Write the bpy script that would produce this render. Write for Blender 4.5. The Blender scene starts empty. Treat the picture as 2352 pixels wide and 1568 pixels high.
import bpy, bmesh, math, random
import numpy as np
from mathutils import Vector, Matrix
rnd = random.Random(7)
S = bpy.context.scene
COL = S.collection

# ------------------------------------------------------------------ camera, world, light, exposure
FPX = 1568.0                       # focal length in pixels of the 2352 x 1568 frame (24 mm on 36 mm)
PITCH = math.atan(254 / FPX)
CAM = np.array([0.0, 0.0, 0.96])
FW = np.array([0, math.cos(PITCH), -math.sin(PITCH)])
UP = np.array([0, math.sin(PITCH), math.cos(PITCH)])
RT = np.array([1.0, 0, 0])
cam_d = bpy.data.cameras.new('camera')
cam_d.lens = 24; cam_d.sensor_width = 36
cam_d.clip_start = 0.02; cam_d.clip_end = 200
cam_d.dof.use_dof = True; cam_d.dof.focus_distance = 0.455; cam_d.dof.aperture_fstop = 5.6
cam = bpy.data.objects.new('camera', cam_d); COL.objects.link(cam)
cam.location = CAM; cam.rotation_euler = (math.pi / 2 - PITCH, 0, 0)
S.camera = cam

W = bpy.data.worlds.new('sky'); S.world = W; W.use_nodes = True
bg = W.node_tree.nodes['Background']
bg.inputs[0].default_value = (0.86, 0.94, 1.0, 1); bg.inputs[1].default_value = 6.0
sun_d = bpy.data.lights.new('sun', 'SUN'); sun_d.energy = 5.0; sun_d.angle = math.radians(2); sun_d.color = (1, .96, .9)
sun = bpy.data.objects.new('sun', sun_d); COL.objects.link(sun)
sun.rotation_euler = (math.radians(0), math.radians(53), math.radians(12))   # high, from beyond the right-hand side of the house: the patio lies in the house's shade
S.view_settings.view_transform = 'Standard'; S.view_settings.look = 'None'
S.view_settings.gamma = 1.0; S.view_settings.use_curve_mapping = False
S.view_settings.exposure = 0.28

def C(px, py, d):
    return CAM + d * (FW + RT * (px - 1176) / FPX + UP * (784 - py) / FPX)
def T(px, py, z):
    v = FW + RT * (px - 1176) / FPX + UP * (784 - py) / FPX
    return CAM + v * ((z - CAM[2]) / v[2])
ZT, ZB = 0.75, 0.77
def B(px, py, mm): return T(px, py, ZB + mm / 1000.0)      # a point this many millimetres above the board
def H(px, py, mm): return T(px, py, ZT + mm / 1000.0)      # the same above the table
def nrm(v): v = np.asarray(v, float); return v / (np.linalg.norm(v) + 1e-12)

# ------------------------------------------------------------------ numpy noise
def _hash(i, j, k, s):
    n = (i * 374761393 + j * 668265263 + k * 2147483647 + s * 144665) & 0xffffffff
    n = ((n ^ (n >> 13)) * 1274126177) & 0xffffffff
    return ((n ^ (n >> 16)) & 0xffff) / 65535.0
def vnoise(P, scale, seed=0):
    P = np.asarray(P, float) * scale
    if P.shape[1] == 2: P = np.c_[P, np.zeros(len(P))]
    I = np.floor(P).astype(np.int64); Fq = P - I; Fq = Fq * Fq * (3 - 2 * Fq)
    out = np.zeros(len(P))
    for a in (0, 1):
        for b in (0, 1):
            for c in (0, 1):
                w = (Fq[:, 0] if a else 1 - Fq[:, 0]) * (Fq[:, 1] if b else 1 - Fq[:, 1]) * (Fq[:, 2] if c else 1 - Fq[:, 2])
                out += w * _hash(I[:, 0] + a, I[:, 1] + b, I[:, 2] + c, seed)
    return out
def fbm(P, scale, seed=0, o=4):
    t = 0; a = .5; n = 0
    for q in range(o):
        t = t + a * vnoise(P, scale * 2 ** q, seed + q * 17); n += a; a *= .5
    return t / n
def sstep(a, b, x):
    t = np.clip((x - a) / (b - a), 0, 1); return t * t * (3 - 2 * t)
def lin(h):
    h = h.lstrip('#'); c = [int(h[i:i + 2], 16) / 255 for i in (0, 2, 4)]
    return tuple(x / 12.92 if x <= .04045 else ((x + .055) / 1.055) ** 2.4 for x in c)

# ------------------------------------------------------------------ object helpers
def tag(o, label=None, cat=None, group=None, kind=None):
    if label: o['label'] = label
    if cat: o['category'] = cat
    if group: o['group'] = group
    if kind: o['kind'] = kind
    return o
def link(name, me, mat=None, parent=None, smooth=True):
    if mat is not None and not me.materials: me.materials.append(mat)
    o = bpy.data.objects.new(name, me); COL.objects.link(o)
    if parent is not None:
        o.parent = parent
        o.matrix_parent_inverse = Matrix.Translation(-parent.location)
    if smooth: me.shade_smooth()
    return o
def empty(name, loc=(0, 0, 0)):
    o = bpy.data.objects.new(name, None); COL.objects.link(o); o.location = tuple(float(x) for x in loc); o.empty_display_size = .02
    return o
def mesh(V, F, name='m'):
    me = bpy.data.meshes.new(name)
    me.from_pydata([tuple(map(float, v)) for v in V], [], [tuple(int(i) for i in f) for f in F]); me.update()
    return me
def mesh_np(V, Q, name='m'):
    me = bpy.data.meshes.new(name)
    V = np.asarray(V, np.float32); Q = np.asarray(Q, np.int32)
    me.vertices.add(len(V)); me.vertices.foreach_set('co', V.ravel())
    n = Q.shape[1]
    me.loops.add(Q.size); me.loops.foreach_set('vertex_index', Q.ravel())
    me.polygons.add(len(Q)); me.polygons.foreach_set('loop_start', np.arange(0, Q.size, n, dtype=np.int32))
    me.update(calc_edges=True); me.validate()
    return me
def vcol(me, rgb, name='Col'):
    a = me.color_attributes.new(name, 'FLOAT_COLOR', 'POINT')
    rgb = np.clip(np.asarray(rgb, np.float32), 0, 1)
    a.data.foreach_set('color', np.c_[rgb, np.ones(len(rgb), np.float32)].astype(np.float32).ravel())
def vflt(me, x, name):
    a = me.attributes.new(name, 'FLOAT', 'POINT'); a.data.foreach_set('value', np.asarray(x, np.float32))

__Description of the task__
From the first line of the data through the line with "S.camera = cam", quote each line exactly and add nothing else.

__Reply to the exercise__
Write the bpy script that would produce this render. Write for Blender 4.5. The Blender scene starts empty. Treat the picture as 2352 pixels wide and 1568 pixels high.
import bpy, bmesh, math, random
import numpy as np
from mathutils import Vector, Matrix
rnd = random.Random(7)
S = bpy.context.scene
COL = S.collection

# ------------------------------------------------------------------ camera, world, light, exposure
FPX = 1568.0                       # focal length in pixels of the 2352 x 1568 frame (24 mm on 36 mm)
PITCH = math.atan(254 / FPX)
CAM = np.array([0.0, 0.0, 0.96])
FW = np.array([0, math.cos(PITCH), -math.sin(PITCH)])
UP = np.array([0, math.sin(PITCH), math.cos(PITCH)])
RT = np.array([1.0, 0, 0])
cam_d = bpy.data.cameras.new('camera')
cam_d.lens = 24; cam_d.sensor_width = 36
cam_d.clip_start = 0.02; cam_d.clip_end = 200
cam_d.dof.use_dof = True; cam_d.dof.focus_distance = 0.455; cam_d.dof.aperture_fstop = 5.6
cam = bpy.data.objects.new('camera', cam_d); COL.objects.link(cam)
cam.location = CAM; cam.rotation_euler = (math.pi / 2 - PITCH, 0, 0)
S.camera = cam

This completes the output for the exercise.